When buildings like the State Hotel convert units into Airbnbs, the conflicts expose a strange moment in Seattle history. In a new era of rapid-fire growth, housing and transportation technology have advanced faster than Seattle's existing infrastructure, as well as its laws.

"Technology [like Uber or Airbnb] has created a very, very fast-changing marketplace," Seattle mayor Ed Murray tells The Stranger. "And regulating these things is going to be a challenge because, you know, they almost come into existence and morph overnight."

Both New York State and San Francisco have special rules about apartments being converted into Airbnbs or short-term rentals; Seattle doesn't have any. (It's currently legal for a landlord to evict a tenant, as long as there is just cause, and then convert the unit to an Airbnb.) New York's multiple dwellings law, for example, forbids renting apartments to someone for less than 30 days, which, as of fall of 2014, meant that most of the Airbnb units in New York City violated regulations.
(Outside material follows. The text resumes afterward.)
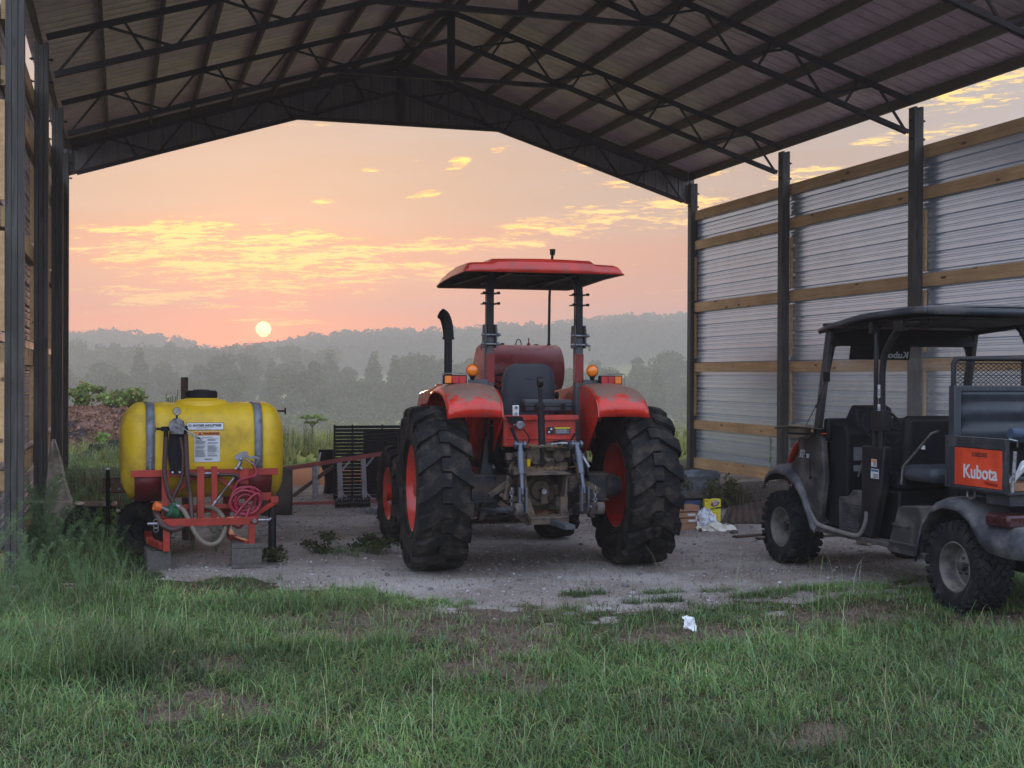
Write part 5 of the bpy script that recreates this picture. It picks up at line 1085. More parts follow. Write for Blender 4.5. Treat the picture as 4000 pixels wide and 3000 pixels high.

San Francisco has explicitly legalized Airbnb hosting with an added hotel tax, but limits renting out a full home to a cap of 90 days out of the year.

Portland, Seattle's neighbor to the south, has also pioneered a new kind of regulatory framework for its Airbnbs. In 2014, Airbnb had to start collecting a hotel tax from people who booked units in Portland, and this year, the city council approved a resolution to direct revenue from short-term rentals like Airbnbs toward affordable housing.

Sharon Lee, executive director of the Low Income Housing Institute, wants Seattle City Council members to do the same thing. Washington State law might not allow that, but the city council has plans to develop regulations for Airbnb this year, and Mayor Murray asked his Department of Construction and Inspections to study the issue and put forward proposals for the council this coming spring. Neither the council nor the mayor has released more details than that.

"There are several things that I think we need to get a handle on," Murray says. "One is the issue of creating an even less affordable housing market." At the same time, he points out, there are people using Airbnb rentals "as a way to afford their house."

Though Haugen and his former tenants disagree over why the couple was evicted, they all say they agree on one thing: Airbnb should be regulated in a way that helps the city create more affordable housing and doesn't take long-term units off the market. We'll find out this year whether our elected city leaders agree, too.